**EXERCISE DESCRIPTION**
Restate, exactly and without pictures, the lines from the start of the listing below through the line holding "def P(p): return (X(p[0]), Y(p[1]))".

**DATA SUPPLIED**
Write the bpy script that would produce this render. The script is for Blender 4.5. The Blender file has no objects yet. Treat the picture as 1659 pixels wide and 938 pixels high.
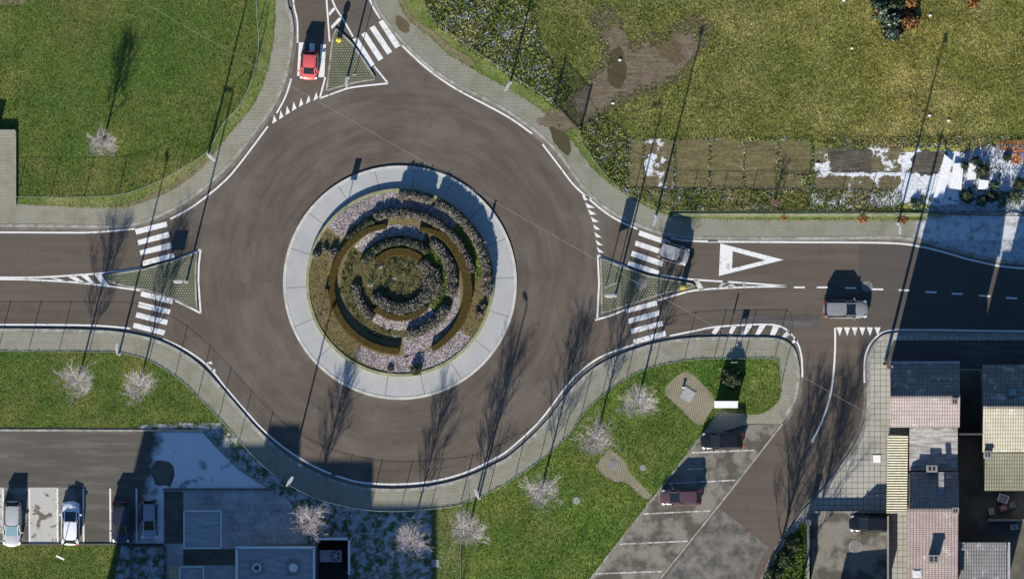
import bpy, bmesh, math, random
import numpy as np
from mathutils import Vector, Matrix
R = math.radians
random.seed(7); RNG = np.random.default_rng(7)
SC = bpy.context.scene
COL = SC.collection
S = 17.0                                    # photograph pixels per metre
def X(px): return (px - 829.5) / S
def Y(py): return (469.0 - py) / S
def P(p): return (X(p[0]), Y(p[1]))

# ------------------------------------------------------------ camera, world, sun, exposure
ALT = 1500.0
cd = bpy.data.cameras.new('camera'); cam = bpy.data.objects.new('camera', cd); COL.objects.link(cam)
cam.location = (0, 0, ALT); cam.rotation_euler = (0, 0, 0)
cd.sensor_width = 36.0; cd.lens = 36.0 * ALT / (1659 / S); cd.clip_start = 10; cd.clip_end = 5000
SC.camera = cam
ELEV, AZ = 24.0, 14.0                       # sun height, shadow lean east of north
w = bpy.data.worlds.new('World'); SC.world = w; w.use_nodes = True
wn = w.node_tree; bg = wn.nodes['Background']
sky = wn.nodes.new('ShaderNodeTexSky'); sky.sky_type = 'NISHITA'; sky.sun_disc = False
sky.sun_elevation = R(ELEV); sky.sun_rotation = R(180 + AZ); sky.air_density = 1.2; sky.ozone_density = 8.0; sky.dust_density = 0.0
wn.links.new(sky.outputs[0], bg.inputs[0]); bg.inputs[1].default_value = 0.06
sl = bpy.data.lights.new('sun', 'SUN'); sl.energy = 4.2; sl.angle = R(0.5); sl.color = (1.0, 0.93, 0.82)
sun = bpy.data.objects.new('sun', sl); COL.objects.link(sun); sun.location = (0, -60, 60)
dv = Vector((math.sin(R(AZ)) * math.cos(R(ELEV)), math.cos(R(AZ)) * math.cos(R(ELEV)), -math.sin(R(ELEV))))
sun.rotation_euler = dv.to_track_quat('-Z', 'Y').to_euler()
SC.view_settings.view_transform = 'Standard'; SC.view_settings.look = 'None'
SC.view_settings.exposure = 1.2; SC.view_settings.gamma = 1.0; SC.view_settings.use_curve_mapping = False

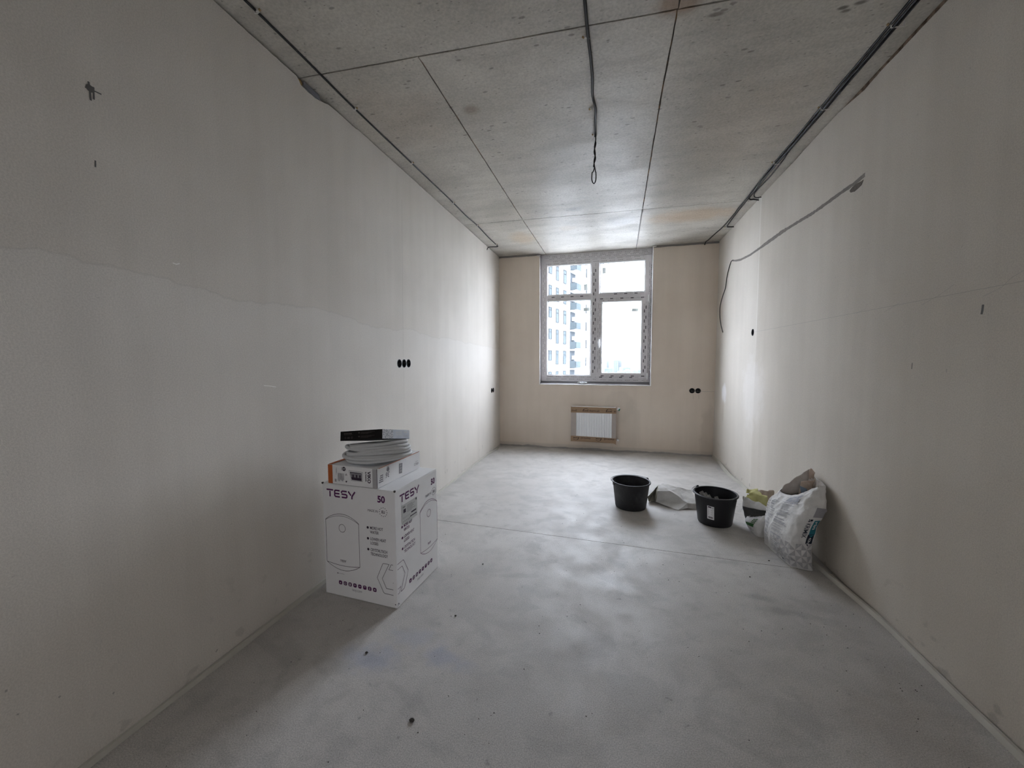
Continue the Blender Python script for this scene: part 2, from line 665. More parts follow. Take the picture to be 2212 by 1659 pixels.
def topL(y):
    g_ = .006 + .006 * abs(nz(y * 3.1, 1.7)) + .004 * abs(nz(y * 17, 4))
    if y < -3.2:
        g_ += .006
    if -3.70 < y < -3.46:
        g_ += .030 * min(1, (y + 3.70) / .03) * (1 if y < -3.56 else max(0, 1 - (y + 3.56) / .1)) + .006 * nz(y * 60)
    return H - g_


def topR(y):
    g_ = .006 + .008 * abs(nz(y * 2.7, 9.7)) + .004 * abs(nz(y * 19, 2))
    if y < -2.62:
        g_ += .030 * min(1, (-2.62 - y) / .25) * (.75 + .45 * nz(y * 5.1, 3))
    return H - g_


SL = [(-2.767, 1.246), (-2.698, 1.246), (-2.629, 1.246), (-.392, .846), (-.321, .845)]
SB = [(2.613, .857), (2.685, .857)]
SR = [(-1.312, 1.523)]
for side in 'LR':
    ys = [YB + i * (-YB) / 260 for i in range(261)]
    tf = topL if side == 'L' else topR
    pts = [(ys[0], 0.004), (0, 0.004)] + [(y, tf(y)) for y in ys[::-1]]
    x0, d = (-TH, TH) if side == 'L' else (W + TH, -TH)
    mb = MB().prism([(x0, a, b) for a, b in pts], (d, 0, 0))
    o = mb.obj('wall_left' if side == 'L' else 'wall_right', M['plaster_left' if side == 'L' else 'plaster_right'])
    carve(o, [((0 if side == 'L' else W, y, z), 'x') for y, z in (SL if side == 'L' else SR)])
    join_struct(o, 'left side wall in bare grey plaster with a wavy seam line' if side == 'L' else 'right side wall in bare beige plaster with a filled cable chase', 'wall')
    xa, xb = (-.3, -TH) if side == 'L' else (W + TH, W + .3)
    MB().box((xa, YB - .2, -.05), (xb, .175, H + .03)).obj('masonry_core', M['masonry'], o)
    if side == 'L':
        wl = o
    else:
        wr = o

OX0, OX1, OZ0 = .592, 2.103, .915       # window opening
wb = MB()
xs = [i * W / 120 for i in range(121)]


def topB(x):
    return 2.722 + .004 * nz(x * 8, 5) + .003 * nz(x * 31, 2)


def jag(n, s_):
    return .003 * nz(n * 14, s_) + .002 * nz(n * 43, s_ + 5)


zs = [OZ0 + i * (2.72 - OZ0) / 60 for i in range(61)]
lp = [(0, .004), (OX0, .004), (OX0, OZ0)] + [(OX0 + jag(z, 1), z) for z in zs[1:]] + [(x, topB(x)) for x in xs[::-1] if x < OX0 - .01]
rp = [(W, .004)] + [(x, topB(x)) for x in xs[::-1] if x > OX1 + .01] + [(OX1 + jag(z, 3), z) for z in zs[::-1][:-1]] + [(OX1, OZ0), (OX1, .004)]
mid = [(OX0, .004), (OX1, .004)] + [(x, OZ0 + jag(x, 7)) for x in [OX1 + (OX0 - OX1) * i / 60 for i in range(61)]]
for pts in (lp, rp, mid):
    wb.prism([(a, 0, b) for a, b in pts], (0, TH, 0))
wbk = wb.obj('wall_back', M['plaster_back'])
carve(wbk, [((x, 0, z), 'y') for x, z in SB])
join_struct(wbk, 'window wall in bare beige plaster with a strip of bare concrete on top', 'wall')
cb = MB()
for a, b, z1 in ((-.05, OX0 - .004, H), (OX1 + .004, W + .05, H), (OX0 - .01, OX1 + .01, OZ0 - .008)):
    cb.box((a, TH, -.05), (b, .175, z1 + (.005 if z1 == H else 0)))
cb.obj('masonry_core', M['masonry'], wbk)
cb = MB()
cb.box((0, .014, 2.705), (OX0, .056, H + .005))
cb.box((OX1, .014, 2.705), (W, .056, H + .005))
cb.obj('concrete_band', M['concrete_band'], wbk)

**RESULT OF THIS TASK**
Write the bpy script that would produce this render. The script is for Blender 4.5. The Blender file has no objects yet. Treat the picture as 1659 pixels wide and 938 pixels high.
import bpy, bmesh, math, random
import numpy as np
from mathutils import Vector, Matrix
R = math.radians
random.seed(7); RNG = np.random.default_rng(7)
SC = bpy.context.scene
COL = SC.collection
S = 17.0                                    # photograph pixels per metre
def X(px): return (px - 829.5) / S
def Y(py): return (469.0 - py) / S
def P(p): return (X(p[0]), Y(p[1]))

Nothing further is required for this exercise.